Woman in a pink, frothy gown was on her way to meet her beau for lunch yesterday. I stopped, stared and gasped for breath as she walked into the lift, cloud of perfume around her. As soon as the lift doors closed, she pressed all the buttons on the panel and then, as the lift proceeded to stop on each floor, she popped out her coiffured head to determine whether the floor in question was the right one or not. 

At which point my teeth had started its familiar grinding action and I could hear my ears pop. High blood pressure alert! I decided to ask where she was headed so that we could all get there fast and, preferably alive.

So I asked but all I got in response was a cold stare. After a few seconds of staring, she rolled her eyes in disdain. “I'm going nowhere,” she hissed.

“Nowhere?” My eyeballs had all but popped out of their sockets.

"Yes," she repeated looking at me as though I was a Jurassic Age dinosaur that had survived extinction and landed up in the lift with her. "Yes, I told you, I'm going nowhere."

"Arrey Aunty, we are going to Nowhere Pub. Do you know where that is?" I heard another voice in the lift. Shrill and insistent. I looked and saw another girl, a tiny creature, hidden by the folds of pink chiffon. I hadn’t noticed her before.

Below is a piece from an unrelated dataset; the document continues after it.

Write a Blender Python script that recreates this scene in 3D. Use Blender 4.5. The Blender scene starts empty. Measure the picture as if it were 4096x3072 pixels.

I might have told her. But Aunty? I sniffed disapprovingly and said I didn’t know where Nowhere was.

They exchanged a snide look between them and when the lift stopped on the next floor, they let themselves out with a whoop of joy. Nowhere had been sighted.

I could hear the clickety clack of their heels as the lift door shut and I fumed in silence.

Now I know what the Grinch felt like. 

I’m going to steal Valentine’s Day and that’s final.